Naturalmente, a los paladines de los pobres, los huérfanos y todo eso, les faltó tiempo para poner el grito en el cielo. Aquellos eran los días de la España de Carpanta y las cartillas de racionamiento. Ante ese panorama, que los del cine desperdiciaran no sé cuántos litros de leche, con todos los niños que no comían, supuso la indignación de las beatas y los caritativos, que se llamaba entonces a los solidarios de nuestros días.

Afortunadamente, para solaz de las escuelas de cine del mundo entero y de mi propio desaliento de hace unos días, el famoso travelín se quedó en su sitio. Colofón a la serie de desdichas de Emilia que jalonan el argumento -está quedándose ciega y es despedida de su trabajo en una tienda de modas, con el que mantiene a su madre enferma, cuando coge un vestido para ir a una verbena en Las Vistillas con un hombre que no la quiere-, el famoso travelín de Mur Oti es un enunciado moral en toda la regla. A punto de precipitarse al vacío desde el viaducto, donde tradicionalmente pusieron fin a sus días tantos madrileños desesperados antes de que el ayuntamiento instalara una mampara para impedírselo, Emilia recapacita y va corriendo hasta la iglesia de San Francisco el Grande, mientras el tomavistas la precede en el célebre travelín, para postrarse arrepentida ante el altar, ávida de vida por muy difícil que sea.

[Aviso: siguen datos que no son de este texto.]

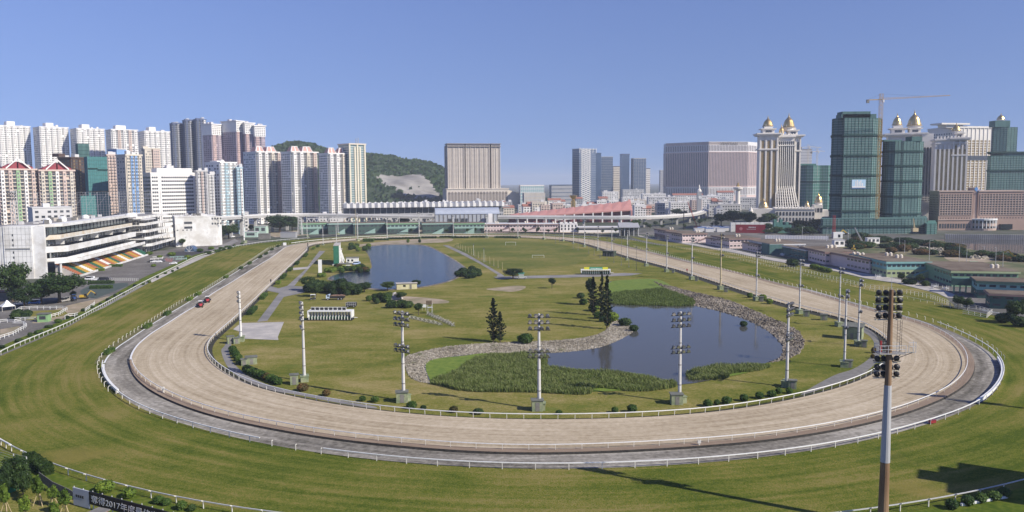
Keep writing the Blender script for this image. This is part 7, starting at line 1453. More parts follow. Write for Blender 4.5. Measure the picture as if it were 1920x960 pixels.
# ================================================================ RIGHT HAND CASINO GROUP
B = Bld('casino_tower', 'white domed casino tower rising behind the rounded netted tower', 'hotel', 1655, 1659, 1745, 1000, 6, 30); B.box('slab', m_cw, B.x(1664), B.x(1735), 14, 34, 0, B.z(262)); turret(B, 1663, 1700, 0, 251, 236, 24); dome(B, 1671, 1690, 234, 212); turret(B, 1699, 1730, 0, 250, 236, 24, y0=6); dome(B, 1700, 1728, 236, 206, 8)
b = MB(); xa, xc = B.x(1727), B.x(1748); b.box(xa, xc, 2, 26, 0, B.z(252)); q = B.part('end_block', b, m_cw); g = MB(); windows(g, xa + 1, xc - 1, 20, B.z(272), 3, 1, .5, .9, -1.7); g.build('window_strip', m_win, q, 'stuff')
for k in range(8): b = MB(); b.box(xa - 1, xc + 3, -6 + k, 2, B.z(392) + k * 2.4, B.z(392) + k * 2.4 + .8); b.build('flare_floor', m_cw, q)
B = Bld('casino_tower', 'white casino tower with gold window strips and one gold dome', 'hotel', 1746, 1752, 1810, 950, 10); Z = B.z(262); W = B.W; b = MB(); b.box(0, W, 0, 26, 0, Z); q = B.part('slab', b, m_cw)
for i in range(7):
    c = W * (i + .5) / 7; b = MB(); b.box(c - W * .042, c + W * .042, -.25, .1, 8, B.z(282)); b.M = Matrix.Translation((c, -.1, B.z(282))) @ Matrix.Rotation(PI / 2, 4, 'X'); b.lathe(0, 0, [(W * .042, -.1), (W * .042, .15)], 10); b.M = None; b.build('gold_window', m_wing, q)
for i in range(8): x = W * i / 7; b = MB(); b.box(x - .9, x + .9, -1.6, .1, 0, B.z(272)); b.build('fin', m_cw, q)
b = MB(); b.box(-1, W + 1, -2, 27, B.z(270), B.z(268)); b.box(-1.5, W + 1.5, -2.5, 27, Z - 1, Z + 1); b.build('cornice', m_cw, q)
for i in range(9): x = W * (i + .3) / 9; B.box('merlon', m_cw, x, x + 1.6, -1, 1, Z + 1, Z + 4)
turret(B, 1785, 1808, B.z(280), 259, 246, 16, 2); dome(B, 1783, 1801, 246, 230, 4)
B = Bld('casino_hotel', 'big white hotel slab with gold glass behind the single dome tower', 'hotel', 1736, 1795, 1856, 1250, 42); Z = B.z(240); B.box('wall', m_cw, 0, B.W, 0, B.D, 0, Z); g = MB(); g.M = B.fr('F'); windows(g, 2, B.W - 2, 10, B.z(262), 8, 26, .8, .72, .2); B.part('gold_window', g, m_wing, 'stuff'); g = MB(); g.M = B.fr('L'); windows(g, 2, B.D - 2, 10, Z - 6, 12, 30, .5, .6, .2); B.part('side_window', g, m_win, 'stuff'); g = MB(); g.M = B.fr('F'); piers(g, 0, B.W, 0, Z, 8, 1.4, .9); B.part('pier', g, m_cw, 'stuff'); B.box('dark_storey', m_win, 1, B.W - 1, -1.2, 0, B.z(300), B.z(292)); B.box('roof_canopy', m_cw, -B.W * .6, B.W * .25, -4, 20, B.z(234), B.z(231)); B.box('roof_hall', m_cw, -B.W * .4, B.W * .1, 0, 18, Z, B.z(234)); B.box('parapet', m_cw, -1, B.W + 1, -1.5, B.D, Z, Z + 3)
B = Bld('dome_pavilion', 'gold dome peeping over the right netted tower', 'dome', 1862, 1864, 1882, 1040, 4, 20); B.box('turret', m_cw, 0, B.W, 0, 20, 0, B.z(226)); dome(B, 1864, 1880, 224, 212, 2)
# brown waterfront hotel
m_hb = W_('hotel_brown', (.36, .25, .20)); m_hbl = W_('hotel_brown_light', (.44, .33, .27)); zz = 0
B = Bld('waterfront_hotel', 'brown waterfront hotel with a grid of square windows and a round entrance', 'hotel', 1744, 1762, 1826, 790, 24); Z = B.z(360); W, Dp = B.W, B.D
def grid(B, xa, xc, z0, z1, nx, nz, par, f='F'):
    g = MB(); g.M = B.fr(f); windows(g, xa, xc, z0, z1, nx, nz, .72, .62, .12); g.M = None; g.build('window', m_win, par, 'stuff'); g = MB(); g.M = B.fr(f); piers(g, xa, xc, z0, z1, nx, .55, .55); bands(g, xa, xc, z0, z1, nz, .3, .45); g.M = None; g.build('window_grid', m_hbl, par, 'stuff')
q = B.box('left_wing', m_hb, 0, W, 0, Dp, 0, Z); zl, zh = B.z(404), B.z(364); grid(B, 1, W - 1, zl, zh, 12, 9, q); g = MB(); g.M = B.fr('L'); windows(g, 1, Dp - 1, zl, zh, 6, 9, .35, .4, .1); g.M = None; g.build('side_window', m_win, q, 'stuff')
for i in range(12): x = 1 + (W - 2) * (i + .5) / 12; b = MB(); b.box(x - .45, x + .45, -.15, .05, B.z(410), B.z(408)); b.box(x - .5, x + .5, -.15, .05, B.z(427), B.z(424)); b.build('small_window', m_win, q); b = MB(); b.box(x - .8, x + .8, -.2, .05, 2, 6.5); b.build('ground_window', m_win, q)
B.box('parapet', m_hbl, -.5, W + .5, -.8, Dp + .5, Z, Z + 1.2); B.box('string_course', m_hbl, -.2, W, -.6, 0, B.z(413), B.z(411))
xr = B.x(1838); b = MB(); b.box(W, xr, 6, Dp, 0, Z - 1); B.part('link', b, m_hb); b = MB(); b.lathe(W + 4, 8, [(5, 0), (5, B.z(353)), (5.2, B.z(352))], 16); B.part('corner_drum', b, m_hbl); b = MB(); zl2 = B.z(355); b.poly([(W + 4.3, 2.9, zl2 - 2.5), (W + 6.3, 2.9, zl2), (W + 4.3, 2.9, zl2 + 2.5), (W + 2.3, 2.9, zl2)]); b.poly([(W + 5.2, 2.85, zl2 - 3.4), (W + 8, 2.85, zl2 - 1.2), (W + 7, 2.85, zl2 - .4), (W + 4.6, 2.85, zl2 - 2.4)]); B.part('emblem', b, mat('emblem_blue', (.12, .30, .60)))
x2 = B.x(1930); b = MB(); b.box(xr, x2, 2, Dp + 10, 0, Z); q = B.part('right_wing', b, m_hb); g = MB(); g.M = B.fr('F', -2); windows(g, xr + 2, x2, zl, zh, 16, 9, .72, .62, .12); g.M = None; g.build('window', m_win, q, 'stuff'); g = MB(); g.M = B.fr('F', -2); piers(g, xr + 2, x2, zl, zh, 16, .55, .55); bands(g, xr + 2, x2, zl, zh, 9, .3, .45); g.M = None; g.build('window_grid', m_hbl, q, 'stuff')
for i in range(16): x = xr + 2 + (x2 - xr - 2) * (i + .5) / 16; b = MB(); b.box(x - .45, x + .45, 1.85, 2.05, B.z(410), B.z(408)); b.build('small_window', m_win, q)
B.box('right_parapet', m_hbl, xr, x2, 1.2, Dp + 10, Z, Z + 1.2); B.box('awning', m_glassd, B.x(1880), B.x(1902), -1, 2, 1, 6)
cx = (B.x(1825) + B.x(1876)) / 2; r = (B.x(1876) - B.x(1825)) / 2; z4, z3, z2, z1 = (B.z(y) for y in (411, 419, 424, 433)); b = MB(); b.lathe(cx, 6, [(r * .85, 0), (r * .85, z4 - 1)], 20); q = B.part('rotunda', b, m_win)
for za, zb_, ra, ma in ((0, 2, 1.0, m_hbl), (z1 - 1, z1, 1.0, m_white), (z2, z3, 1.0, m_hbl), (z4 - 1, z4 + .5, 1.06, m_white)): b = MB(); b.lathe(cx, 6, [(r * ra, za), (r * ra, zb_)], 20); b.build('ring_band', ma, q)
for i in range(12): a = PI + PI * (i + .5) / 12; b = MB(); b.box(cx + r * .98 * math.cos(a) - .35, cx + r * .98 * math.cos(a) + .35, 6 + r * .98 * math.sin(a) - .35, 6 + r * .98 * math.sin(a) + .35, 2, z4 - 1); b.build('column', m_white, q)
t = thing('quay_wall', 'pale concrete quay wall below the brown waterfront hotel', 'wall', at(1772, 448)); v = at(1930, 450) - at(1772, 448); b = MB(); b.M = Matrix.Rotation(math.atan2(v.y, v.x), 4, 'Z'); b.box(0, v.length, 0, 2, 0, 4.2); b.build('wall', m_conc, t); b = MB(); b.M = Matrix.Rotation(math.atan2(v.y, v.x), 4, 'Z'); piers(b, 0, v.length, 0, 4.2, 40, .4, .15); b.build('panel_joint', m_cdark, t, 'stuff')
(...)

Mi madre, tan católica como yo ateo -sin duda en relación directamente proporcional-, me decía que es así como se rinden ante el Altísimo los pecadores arrepentidos. En memoria de ella no entraré en consideraciones sobre la moralina piadosa de la secuencia. Con todo, he de apuntar que vista Cielo negro en horas de desaliento y al cabo de esa alternancia entre las lágrimas y las sonrisas que son la esencia de la vida, el célebre travelín me devolvió un entusiasmo desesperado por la existencia, esa avidez de vida que expresa. Así pues, en contra de todos los necios que creían una ocurrencia de Godard aquello de que «un travelín es un enunciado
moral», Mur Oti nos lo demuestra en el final de Cielo negro.

Hubiese sido una auténtica inmoralidad que, por mostrarnos esa carrera en una sucesión de planos fijos, o en otro plano de gran belleza plástica con el tomavistas subido a una grúa, el cineasta nos hubiese sustraído ese amor a la vida, aun sin motivos objetivos para ello, que su célebre travelín nos alienta. Los caritativos, con sus niños que no comían, podían decir misa. Y los cinéfilos de pacotilla, que ese mismo año alababan el execrable ruralismo de Surcos, de José Antonio Nieves Conde, más de lo mismo.